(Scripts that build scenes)
══════

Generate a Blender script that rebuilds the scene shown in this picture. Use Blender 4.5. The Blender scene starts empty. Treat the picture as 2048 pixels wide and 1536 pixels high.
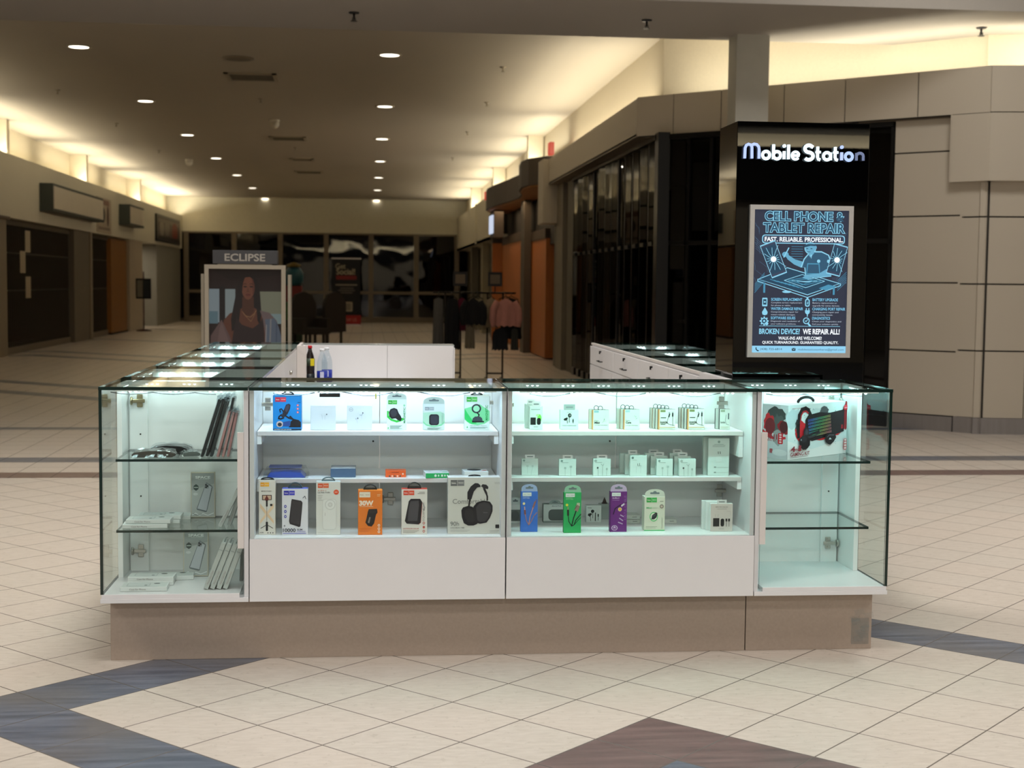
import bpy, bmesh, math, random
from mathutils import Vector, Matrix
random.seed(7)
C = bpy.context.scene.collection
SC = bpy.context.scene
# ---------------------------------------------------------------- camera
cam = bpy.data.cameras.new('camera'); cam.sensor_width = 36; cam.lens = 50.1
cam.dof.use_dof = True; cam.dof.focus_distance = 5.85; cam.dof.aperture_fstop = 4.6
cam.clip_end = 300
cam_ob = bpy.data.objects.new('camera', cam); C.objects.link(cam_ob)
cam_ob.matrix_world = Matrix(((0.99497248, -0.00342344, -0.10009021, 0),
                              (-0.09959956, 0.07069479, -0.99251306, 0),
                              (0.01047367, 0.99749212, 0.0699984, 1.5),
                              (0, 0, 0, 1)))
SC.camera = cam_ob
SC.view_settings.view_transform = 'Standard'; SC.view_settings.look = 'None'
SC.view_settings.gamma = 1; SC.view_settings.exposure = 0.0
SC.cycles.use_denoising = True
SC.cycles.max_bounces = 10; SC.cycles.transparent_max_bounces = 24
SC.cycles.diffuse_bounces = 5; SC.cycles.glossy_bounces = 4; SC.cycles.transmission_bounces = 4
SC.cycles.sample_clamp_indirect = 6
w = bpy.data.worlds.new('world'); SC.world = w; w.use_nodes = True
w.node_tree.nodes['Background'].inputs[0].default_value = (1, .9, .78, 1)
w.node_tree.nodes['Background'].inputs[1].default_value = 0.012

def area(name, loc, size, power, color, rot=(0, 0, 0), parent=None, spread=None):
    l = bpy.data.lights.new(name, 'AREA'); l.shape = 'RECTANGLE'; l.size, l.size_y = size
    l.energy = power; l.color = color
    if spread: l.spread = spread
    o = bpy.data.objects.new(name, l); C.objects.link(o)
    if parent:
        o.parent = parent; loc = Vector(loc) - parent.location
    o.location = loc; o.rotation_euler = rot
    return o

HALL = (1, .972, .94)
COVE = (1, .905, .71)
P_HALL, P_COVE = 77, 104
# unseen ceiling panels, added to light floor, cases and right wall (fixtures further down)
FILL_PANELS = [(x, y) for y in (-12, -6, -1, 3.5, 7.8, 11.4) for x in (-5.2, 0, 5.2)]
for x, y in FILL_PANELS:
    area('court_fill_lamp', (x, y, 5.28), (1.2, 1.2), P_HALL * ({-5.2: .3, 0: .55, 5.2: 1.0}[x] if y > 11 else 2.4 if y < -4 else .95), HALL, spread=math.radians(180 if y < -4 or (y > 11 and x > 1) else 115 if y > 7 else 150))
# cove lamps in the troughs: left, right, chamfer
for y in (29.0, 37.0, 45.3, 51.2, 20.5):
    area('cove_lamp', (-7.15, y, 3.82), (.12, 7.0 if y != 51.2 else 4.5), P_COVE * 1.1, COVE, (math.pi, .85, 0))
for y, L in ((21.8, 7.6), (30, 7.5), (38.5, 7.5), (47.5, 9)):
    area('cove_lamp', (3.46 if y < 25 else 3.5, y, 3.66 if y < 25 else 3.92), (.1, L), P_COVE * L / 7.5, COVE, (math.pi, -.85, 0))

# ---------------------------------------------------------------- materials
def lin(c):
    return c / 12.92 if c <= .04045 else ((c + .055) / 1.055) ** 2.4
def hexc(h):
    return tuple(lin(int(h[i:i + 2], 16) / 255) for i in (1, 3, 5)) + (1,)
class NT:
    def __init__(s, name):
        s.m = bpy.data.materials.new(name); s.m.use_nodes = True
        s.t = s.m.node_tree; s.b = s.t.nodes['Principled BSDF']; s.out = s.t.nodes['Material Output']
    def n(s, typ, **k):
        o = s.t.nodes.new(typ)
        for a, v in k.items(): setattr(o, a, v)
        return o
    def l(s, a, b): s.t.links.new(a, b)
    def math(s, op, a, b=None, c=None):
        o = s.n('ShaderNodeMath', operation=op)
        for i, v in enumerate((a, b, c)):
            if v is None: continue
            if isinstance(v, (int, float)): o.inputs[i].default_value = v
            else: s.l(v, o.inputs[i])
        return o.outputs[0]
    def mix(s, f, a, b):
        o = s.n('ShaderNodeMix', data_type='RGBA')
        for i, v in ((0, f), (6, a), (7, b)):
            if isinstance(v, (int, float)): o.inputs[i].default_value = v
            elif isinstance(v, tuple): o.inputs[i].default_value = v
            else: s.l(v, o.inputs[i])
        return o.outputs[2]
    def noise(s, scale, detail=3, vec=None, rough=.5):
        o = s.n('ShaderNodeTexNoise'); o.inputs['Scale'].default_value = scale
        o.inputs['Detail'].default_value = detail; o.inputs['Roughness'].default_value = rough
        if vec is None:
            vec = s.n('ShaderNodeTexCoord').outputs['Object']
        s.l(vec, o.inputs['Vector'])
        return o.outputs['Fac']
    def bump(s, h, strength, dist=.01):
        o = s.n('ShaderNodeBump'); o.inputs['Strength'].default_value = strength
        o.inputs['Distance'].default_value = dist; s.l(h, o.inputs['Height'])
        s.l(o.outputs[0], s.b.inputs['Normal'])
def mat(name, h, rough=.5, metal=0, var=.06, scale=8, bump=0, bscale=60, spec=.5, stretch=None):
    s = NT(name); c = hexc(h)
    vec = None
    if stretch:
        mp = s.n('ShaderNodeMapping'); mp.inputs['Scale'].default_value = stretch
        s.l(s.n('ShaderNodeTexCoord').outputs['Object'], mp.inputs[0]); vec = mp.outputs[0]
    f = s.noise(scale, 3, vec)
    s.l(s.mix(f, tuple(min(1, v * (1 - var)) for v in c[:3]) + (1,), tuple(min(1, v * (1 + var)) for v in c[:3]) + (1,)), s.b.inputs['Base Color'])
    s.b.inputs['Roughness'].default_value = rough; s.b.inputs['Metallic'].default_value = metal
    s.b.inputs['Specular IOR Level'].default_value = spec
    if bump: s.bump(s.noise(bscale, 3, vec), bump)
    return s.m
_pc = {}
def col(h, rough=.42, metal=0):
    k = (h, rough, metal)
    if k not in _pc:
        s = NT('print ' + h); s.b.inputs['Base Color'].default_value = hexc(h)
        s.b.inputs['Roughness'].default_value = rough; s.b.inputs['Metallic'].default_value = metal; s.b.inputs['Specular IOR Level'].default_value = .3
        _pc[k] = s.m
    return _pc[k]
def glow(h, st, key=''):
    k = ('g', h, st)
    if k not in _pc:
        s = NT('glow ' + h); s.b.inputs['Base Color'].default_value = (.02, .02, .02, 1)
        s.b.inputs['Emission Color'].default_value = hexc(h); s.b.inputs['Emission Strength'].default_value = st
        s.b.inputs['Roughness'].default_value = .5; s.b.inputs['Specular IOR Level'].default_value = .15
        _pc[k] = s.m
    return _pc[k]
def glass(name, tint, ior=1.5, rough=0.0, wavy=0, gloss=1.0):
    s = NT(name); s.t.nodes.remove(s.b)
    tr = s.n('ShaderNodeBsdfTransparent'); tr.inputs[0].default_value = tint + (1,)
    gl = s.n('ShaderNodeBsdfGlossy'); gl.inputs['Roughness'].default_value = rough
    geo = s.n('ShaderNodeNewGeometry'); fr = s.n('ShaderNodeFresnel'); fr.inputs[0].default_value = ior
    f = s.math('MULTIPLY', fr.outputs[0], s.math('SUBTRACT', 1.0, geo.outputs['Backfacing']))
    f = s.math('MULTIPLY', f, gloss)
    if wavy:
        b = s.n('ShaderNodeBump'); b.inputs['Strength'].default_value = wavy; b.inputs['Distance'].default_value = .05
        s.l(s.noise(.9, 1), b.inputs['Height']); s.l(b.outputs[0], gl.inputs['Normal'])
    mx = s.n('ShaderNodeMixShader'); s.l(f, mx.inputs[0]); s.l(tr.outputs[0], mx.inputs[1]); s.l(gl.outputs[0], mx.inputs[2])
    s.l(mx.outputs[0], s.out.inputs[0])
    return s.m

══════

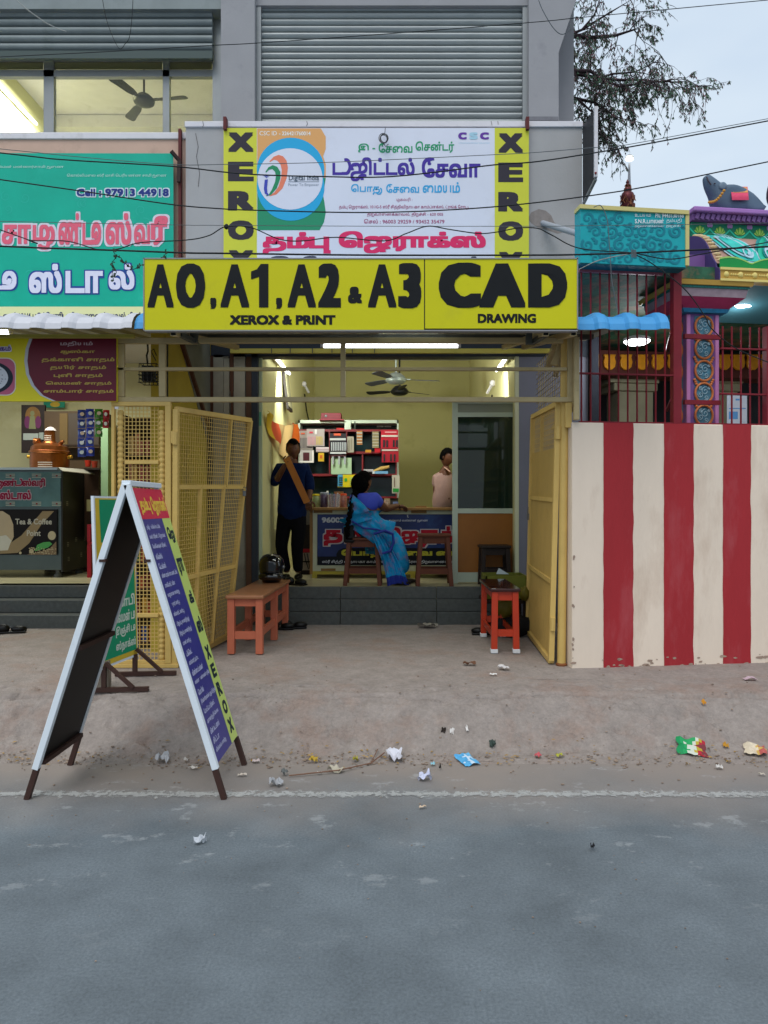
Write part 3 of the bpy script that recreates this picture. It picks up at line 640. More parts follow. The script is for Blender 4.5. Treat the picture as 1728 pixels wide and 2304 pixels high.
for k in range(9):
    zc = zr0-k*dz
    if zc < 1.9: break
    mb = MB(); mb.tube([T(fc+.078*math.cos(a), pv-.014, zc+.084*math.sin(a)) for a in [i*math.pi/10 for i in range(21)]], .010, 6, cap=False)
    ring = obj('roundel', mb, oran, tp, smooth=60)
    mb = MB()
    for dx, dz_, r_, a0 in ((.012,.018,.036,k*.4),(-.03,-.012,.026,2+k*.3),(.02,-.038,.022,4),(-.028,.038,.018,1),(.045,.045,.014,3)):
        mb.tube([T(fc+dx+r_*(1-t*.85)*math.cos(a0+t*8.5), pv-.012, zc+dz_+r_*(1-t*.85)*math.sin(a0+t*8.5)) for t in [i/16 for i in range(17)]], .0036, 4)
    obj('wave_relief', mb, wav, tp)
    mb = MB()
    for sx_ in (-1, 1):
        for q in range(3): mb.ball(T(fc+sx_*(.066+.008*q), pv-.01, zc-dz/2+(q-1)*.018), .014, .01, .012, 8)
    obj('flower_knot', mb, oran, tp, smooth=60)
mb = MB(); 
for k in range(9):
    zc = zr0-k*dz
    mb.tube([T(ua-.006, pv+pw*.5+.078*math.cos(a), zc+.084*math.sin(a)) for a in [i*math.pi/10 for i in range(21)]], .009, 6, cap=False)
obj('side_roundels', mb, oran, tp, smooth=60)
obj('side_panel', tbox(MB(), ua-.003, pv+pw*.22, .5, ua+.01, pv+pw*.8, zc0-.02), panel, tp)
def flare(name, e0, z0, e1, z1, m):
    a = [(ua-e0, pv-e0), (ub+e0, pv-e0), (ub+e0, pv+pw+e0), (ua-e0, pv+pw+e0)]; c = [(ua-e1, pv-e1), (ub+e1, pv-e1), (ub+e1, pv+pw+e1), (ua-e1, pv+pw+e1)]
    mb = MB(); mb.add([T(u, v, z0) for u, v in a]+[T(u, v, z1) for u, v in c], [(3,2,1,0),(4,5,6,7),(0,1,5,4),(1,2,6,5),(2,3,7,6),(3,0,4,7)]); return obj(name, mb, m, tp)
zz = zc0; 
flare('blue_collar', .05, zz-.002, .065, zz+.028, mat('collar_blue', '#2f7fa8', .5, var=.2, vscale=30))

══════

Request. Pick out the lines that have the word "picture". Copy them all.

Correct response.
Generate a Blender script that rebuilds the scene shown in this picture. Use Blender 4.5. The Blender scene starts empty. Treat the picture as 2048 pixels wide and 1536 pixels high.
Write part 3 of the bpy script that recreates this picture. It picks up at line 640. More parts follow. The script is for Blender 4.5. Treat the picture as 1728 pixels wide and 2304 pixels high.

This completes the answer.